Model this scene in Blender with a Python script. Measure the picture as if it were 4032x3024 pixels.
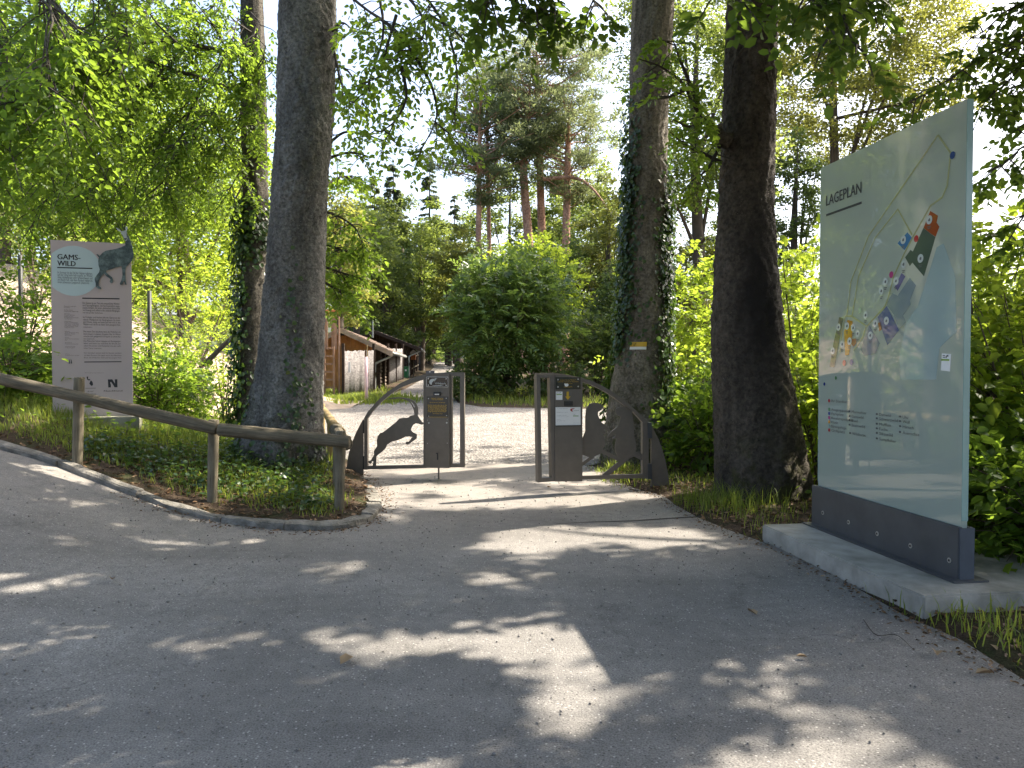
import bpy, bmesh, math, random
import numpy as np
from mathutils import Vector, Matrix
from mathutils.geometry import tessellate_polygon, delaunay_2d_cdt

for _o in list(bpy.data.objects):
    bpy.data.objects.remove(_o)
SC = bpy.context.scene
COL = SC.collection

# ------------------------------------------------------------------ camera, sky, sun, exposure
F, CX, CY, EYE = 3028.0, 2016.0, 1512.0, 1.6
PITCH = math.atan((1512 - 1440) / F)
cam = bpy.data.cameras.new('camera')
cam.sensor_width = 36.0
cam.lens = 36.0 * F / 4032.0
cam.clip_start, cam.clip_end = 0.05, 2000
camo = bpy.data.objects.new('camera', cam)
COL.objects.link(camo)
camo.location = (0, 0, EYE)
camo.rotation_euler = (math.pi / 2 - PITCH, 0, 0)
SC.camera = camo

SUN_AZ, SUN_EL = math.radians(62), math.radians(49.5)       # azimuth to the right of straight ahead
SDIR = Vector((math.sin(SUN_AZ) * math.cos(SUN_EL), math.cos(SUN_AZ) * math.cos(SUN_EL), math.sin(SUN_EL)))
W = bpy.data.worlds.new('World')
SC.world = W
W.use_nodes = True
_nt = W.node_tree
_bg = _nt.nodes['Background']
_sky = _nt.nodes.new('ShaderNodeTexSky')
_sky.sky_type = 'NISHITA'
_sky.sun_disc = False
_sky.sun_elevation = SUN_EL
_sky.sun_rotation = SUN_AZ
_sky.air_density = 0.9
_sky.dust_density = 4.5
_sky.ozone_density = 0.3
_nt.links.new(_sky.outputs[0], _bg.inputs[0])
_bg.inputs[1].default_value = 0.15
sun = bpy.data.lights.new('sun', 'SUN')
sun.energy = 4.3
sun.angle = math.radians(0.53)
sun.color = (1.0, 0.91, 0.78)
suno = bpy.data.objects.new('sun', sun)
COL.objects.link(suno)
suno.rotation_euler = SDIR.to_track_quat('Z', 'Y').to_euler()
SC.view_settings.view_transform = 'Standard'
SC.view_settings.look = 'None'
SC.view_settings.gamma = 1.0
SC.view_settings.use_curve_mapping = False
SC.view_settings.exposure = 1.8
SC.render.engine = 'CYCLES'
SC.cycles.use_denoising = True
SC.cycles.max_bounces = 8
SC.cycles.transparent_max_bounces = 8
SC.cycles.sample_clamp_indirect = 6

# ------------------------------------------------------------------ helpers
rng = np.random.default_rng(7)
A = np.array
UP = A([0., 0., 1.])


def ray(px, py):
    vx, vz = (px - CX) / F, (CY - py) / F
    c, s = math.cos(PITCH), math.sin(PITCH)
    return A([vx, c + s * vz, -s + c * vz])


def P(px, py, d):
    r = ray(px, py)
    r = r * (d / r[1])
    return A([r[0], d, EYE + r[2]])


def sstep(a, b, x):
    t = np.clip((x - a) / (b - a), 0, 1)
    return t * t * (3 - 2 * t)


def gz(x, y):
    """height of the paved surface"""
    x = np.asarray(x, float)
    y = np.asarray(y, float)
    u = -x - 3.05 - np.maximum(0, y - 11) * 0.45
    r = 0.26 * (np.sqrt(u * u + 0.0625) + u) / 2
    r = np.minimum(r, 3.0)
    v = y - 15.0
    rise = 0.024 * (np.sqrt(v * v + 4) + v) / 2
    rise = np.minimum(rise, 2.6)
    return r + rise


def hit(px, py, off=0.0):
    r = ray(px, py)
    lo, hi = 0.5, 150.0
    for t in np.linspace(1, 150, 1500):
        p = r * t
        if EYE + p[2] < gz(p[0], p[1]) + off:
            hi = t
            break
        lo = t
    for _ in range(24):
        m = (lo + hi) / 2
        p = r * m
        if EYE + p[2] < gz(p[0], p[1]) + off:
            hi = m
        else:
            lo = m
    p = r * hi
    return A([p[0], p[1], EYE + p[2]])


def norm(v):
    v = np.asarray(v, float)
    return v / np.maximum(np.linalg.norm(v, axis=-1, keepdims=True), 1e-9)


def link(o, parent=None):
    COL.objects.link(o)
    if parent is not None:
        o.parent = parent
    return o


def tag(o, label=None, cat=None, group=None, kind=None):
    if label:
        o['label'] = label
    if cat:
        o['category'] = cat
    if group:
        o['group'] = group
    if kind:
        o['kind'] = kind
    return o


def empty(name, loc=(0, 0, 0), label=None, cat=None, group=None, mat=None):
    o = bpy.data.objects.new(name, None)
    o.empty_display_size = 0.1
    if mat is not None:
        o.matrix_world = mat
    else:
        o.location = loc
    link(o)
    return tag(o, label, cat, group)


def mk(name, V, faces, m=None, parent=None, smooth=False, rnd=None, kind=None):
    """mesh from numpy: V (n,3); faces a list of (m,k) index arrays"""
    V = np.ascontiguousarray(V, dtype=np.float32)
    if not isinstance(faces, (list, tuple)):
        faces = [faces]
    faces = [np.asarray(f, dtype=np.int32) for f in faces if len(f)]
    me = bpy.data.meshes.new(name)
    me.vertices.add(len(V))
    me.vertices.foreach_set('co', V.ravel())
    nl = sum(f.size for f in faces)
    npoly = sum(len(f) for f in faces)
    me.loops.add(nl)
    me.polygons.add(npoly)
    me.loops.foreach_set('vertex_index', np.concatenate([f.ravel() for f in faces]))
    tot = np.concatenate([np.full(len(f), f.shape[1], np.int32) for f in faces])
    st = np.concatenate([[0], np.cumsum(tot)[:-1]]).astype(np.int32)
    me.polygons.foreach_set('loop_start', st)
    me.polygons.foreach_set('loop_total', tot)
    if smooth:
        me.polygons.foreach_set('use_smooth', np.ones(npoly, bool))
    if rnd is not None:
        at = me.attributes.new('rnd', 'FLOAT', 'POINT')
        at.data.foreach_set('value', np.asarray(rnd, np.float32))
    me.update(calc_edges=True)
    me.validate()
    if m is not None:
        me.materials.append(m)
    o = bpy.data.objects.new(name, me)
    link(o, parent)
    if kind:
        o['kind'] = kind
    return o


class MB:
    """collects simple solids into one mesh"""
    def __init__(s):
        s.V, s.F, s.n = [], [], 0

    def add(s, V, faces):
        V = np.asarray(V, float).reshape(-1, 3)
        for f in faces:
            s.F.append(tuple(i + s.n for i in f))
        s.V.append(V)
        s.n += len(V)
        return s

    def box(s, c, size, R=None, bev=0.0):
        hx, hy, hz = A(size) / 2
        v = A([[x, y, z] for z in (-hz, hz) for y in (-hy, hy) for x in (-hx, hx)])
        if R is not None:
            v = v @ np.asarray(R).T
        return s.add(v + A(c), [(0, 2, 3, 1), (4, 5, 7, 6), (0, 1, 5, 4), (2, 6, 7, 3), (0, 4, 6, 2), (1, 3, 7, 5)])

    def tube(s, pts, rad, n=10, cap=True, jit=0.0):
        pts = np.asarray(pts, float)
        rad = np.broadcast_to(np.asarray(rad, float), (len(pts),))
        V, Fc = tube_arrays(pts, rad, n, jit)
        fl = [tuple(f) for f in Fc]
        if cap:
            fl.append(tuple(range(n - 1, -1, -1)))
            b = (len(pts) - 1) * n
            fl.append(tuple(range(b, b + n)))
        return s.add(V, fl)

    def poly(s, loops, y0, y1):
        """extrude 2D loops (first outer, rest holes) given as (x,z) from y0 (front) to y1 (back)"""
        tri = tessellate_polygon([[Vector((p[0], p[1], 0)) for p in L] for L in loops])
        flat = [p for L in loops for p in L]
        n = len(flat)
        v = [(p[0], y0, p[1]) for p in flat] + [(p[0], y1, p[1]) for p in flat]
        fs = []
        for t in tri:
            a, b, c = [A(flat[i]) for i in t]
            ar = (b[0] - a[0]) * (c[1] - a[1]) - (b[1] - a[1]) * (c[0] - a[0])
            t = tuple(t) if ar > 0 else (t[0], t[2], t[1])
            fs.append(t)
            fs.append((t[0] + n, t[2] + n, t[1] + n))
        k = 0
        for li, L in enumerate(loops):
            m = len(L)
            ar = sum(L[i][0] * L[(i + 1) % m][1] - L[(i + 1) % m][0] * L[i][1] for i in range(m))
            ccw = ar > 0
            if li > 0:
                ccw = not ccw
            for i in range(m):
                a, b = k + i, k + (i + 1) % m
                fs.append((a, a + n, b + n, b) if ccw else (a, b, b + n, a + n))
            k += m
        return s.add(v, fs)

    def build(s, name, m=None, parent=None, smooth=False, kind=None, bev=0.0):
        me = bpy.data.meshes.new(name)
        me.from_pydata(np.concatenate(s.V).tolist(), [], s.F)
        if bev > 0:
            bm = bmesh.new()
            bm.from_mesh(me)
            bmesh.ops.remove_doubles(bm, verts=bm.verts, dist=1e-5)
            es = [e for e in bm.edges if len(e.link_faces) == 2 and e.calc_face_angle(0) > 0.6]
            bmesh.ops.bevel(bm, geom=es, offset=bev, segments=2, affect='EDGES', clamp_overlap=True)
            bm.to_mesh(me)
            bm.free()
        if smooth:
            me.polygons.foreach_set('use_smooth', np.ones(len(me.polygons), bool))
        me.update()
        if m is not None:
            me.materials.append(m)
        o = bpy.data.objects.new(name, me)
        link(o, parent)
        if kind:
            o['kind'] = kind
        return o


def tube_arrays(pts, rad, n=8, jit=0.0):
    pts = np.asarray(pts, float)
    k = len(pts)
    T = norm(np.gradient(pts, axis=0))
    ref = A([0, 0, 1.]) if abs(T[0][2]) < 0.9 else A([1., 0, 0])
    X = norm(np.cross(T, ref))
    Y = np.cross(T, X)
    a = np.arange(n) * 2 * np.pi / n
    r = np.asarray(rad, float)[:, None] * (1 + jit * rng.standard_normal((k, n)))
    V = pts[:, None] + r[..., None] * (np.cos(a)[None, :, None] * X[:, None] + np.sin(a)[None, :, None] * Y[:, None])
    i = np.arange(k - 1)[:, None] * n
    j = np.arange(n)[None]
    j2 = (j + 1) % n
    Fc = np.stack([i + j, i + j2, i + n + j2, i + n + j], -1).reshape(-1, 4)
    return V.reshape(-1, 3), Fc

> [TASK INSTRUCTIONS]
Give back exactly the lines from the first line of the data through the line with "COL = SC.collection", pictures excluded.

> [WRITTEN RESPONSE]
Model this scene in Blender with a Python script. Measure the picture as if it were 4032x3024 pixels.
import bpy, bmesh, math, random
import numpy as np
from mathutils import Vector, Matrix
from mathutils.geometry import tessellate_polygon, delaunay_2d_cdt

for _o in list(bpy.data.objects):
    bpy.data.objects.remove(_o)
SC = bpy.context.scene
COL = SC.collection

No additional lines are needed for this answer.